>>>

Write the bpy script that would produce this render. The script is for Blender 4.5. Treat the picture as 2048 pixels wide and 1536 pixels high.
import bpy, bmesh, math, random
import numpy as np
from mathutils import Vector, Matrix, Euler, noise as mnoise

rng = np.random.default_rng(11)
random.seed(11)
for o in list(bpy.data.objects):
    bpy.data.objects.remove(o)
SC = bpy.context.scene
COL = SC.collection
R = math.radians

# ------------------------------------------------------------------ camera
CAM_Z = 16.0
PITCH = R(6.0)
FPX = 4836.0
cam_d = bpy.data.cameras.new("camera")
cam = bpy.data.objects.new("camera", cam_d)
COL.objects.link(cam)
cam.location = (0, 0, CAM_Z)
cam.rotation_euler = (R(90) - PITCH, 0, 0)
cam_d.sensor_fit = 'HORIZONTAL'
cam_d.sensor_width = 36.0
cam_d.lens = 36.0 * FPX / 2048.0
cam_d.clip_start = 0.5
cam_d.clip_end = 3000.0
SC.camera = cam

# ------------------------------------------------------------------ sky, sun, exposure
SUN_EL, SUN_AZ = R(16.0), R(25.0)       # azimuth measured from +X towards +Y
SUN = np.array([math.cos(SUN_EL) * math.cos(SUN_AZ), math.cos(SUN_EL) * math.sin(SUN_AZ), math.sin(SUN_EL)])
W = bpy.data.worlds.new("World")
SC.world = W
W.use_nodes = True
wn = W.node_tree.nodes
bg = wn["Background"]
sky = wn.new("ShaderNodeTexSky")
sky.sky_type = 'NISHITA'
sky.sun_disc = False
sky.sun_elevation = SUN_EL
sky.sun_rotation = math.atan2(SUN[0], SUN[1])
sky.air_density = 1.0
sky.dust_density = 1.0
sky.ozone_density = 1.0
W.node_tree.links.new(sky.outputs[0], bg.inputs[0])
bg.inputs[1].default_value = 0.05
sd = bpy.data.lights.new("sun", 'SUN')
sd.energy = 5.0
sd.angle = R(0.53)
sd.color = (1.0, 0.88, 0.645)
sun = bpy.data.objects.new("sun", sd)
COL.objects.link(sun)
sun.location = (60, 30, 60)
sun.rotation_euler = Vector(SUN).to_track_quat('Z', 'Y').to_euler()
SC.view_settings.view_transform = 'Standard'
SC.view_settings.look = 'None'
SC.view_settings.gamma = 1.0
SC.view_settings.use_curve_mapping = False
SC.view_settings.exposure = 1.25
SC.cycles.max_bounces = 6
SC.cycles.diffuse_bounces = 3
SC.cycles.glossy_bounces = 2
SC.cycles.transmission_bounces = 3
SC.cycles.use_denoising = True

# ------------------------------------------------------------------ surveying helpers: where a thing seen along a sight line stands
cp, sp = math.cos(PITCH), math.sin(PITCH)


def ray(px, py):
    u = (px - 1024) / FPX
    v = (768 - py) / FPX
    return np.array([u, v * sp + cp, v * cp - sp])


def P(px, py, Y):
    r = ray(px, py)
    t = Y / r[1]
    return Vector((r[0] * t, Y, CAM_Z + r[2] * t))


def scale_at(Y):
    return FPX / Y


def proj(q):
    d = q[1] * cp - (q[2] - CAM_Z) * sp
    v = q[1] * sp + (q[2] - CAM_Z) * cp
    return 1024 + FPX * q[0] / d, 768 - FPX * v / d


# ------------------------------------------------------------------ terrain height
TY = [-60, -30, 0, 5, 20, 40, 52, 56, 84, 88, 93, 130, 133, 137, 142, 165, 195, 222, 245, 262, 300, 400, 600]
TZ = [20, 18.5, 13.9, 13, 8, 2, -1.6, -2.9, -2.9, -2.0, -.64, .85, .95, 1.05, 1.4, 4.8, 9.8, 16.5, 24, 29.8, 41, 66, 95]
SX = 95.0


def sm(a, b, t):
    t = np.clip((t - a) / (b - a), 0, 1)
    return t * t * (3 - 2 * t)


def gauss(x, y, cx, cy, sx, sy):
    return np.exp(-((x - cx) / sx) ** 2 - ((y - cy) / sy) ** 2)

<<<

Please repeat the listing above in full and exactly.

[Answer to this exercise]:
Write the bpy script that would produce this render. The script is for Blender 4.5. Treat the picture as 2048 pixels wide and 1536 pixels high.
import bpy, bmesh, math, random
import numpy as np
from mathutils import Vector, Matrix, Euler, noise as mnoise

rng = np.random.default_rng(11)
random.seed(11)
for o in list(bpy.data.objects):
    bpy.data.objects.remove(o)
SC = bpy.context.scene
COL = SC.collection
R = math.radians

# ------------------------------------------------------------------ camera
CAM_Z = 16.0
PITCH = R(6.0)
FPX = 4836.0
cam_d = bpy.data.cameras.new("camera")
cam = bpy.data.objects.new("camera", cam_d)
COL.objects.link(cam)
cam.location = (0, 0, CAM_Z)
cam.rotation_euler = (R(90) - PITCH, 0, 0)
cam_d.sensor_fit = 'HORIZONTAL'
cam_d.sensor_width = 36.0
cam_d.lens = 36.0 * FPX / 2048.0
cam_d.clip_start = 0.5
cam_d.clip_end = 3000.0
SC.camera = cam

# ------------------------------------------------------------------ sky, sun, exposure
SUN_EL, SUN_AZ = R(16.0), R(25.0)       # azimuth measured from +X towards +Y
SUN = np.array([math.cos(SUN_EL) * math.cos(SUN_AZ), math.cos(SUN_EL) * math.sin(SUN_AZ), math.sin(SUN_EL)])
W = bpy.data.worlds.new("World")
SC.world = W
W.use_nodes = True
wn = W.node_tree.nodes
bg = wn["Background"]
sky = wn.new("ShaderNodeTexSky")
sky.sky_type = 'NISHITA'
sky.sun_disc = False
sky.sun_elevation = SUN_EL
sky.sun_rotation = math.atan2(SUN[0], SUN[1])
sky.air_density = 1.0
sky.dust_density = 1.0
sky.ozone_density = 1.0
W.node_tree.links.new(sky.outputs[0], bg.inputs[0])
bg.inputs[1].default_value = 0.05
sd = bpy.data.lights.new("sun", 'SUN')
sd.energy = 5.0
sd.angle = R(0.53)
sd.color = (1.0, 0.88, 0.645)
sun = bpy.data.objects.new("sun", sd)
COL.objects.link(sun)
sun.location = (60, 30, 60)
sun.rotation_euler = Vector(SUN).to_track_quat('Z', 'Y').to_euler()
SC.view_settings.view_transform = 'Standard'
SC.view_settings.look = 'None'
SC.view_settings.gamma = 1.0
SC.view_settings.use_curve_mapping = False
SC.view_settings.exposure = 1.25
SC.cycles.max_bounces = 6
SC.cycles.diffuse_bounces = 3
SC.cycles.glossy_bounces = 2
SC.cycles.transmission_bounces = 3
SC.cycles.use_denoising = True

# ------------------------------------------------------------------ surveying helpers: where a thing seen along a sight line stands
cp, sp = math.cos(PITCH), math.sin(PITCH)


def ray(px, py):
    u = (px - 1024) / FPX
    v = (768 - py) / FPX
    return np.array([u, v * sp + cp, v * cp - sp])


def P(px, py, Y):
    r = ray(px, py)
    t = Y / r[1]
    return Vector((r[0] * t, Y, CAM_Z + r[2] * t))


def scale_at(Y):
    return FPX / Y


def proj(q):
    d = q[1] * cp - (q[2] - CAM_Z) * sp
    v = q[1] * sp + (q[2] - CAM_Z) * cp
    return 1024 + FPX * q[0] / d, 768 - FPX * v / d


# ------------------------------------------------------------------ terrain height
TY = [-60, -30, 0, 5, 20, 40, 52, 56, 84, 88, 93, 130, 133, 137, 142, 165, 195, 222, 245, 262, 300, 400, 600]
TZ = [20, 18.5, 13.9, 13, 8, 2, -1.6, -2.9, -2.9, -2.0, -.64, .85, .95, 1.05, 1.4, 4.8, 9.8, 16.5, 24, 29.8, 41, 66, 95]
SX = 95.0


def sm(a, b, t):
    t = np.clip((t - a) / (b - a), 0, 1)
    return t * t * (3 - 2 * t)


def gauss(x, y, cx, cy, sx, sy):
    return np.exp(-((x - cx) / sx) ** 2 - ((y - cy) / sy) ** 2)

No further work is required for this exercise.